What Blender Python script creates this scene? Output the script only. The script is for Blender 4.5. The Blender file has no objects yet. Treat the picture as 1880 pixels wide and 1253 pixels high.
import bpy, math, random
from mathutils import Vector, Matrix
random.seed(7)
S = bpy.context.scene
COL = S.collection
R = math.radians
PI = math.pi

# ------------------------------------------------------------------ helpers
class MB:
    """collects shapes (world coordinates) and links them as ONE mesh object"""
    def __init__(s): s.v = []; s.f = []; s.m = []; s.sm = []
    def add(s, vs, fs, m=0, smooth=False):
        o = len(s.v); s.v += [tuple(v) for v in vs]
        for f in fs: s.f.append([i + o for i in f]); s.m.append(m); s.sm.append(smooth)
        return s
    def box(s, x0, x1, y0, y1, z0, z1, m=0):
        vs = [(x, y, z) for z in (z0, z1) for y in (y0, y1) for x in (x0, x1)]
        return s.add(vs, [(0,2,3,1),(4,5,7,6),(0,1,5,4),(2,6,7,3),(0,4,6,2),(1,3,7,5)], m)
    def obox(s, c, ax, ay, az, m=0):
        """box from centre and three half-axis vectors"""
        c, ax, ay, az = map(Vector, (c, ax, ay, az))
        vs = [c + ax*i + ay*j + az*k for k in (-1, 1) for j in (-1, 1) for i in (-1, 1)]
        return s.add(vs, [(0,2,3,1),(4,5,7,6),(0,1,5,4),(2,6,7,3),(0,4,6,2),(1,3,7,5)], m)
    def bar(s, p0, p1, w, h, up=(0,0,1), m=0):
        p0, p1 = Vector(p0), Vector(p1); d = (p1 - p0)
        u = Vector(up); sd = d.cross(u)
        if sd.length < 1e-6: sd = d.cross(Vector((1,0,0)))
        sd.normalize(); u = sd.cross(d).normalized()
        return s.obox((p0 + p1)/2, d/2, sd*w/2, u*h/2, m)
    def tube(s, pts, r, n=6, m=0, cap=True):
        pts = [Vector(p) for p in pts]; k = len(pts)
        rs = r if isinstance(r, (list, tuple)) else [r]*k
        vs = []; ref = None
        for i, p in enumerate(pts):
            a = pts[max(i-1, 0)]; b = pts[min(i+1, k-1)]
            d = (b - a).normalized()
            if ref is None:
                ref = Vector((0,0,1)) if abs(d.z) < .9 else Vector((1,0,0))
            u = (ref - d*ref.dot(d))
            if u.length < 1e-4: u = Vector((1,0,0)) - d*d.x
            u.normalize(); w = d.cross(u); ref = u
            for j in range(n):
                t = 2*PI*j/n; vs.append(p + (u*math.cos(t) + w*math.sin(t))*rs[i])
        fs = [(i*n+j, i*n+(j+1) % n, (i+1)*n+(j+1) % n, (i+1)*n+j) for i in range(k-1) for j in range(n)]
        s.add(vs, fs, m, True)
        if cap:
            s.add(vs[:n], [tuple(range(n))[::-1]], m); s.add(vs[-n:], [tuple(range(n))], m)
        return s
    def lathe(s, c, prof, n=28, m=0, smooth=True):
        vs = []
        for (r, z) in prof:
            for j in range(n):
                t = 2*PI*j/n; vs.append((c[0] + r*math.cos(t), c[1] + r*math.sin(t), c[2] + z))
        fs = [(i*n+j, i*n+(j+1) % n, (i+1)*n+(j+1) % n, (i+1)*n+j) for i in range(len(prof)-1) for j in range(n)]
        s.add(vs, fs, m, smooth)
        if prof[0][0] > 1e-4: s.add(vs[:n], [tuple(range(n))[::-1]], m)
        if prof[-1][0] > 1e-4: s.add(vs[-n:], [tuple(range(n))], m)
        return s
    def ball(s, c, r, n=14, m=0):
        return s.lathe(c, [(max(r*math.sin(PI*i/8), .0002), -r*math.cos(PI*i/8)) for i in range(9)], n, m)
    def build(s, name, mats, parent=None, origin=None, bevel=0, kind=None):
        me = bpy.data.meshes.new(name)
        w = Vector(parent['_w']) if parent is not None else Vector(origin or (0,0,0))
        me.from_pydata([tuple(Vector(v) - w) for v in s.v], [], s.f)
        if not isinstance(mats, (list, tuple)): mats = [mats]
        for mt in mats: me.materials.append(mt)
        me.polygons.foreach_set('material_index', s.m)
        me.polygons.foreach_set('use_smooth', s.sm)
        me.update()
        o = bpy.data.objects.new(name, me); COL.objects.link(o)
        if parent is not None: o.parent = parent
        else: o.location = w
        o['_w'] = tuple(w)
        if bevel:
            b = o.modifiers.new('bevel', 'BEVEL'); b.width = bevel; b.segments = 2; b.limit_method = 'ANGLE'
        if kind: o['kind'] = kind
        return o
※
* [Set exercise] What are the exact lines from the beginning of the material through the line containing "PI = math.pi"? Write out those lines alone.

* [Finished answer]
What Blender Python script creates this scene? Output the script only. The script is for Blender 4.5. The Blender file has no objects yet. Treat the picture as 1880 pixels wide and 1253 pixels high.
import bpy, math, random
from mathutils import Vector, Matrix
random.seed(7)
S = bpy.context.scene
COL = S.collection
R = math.radians
PI = math.pi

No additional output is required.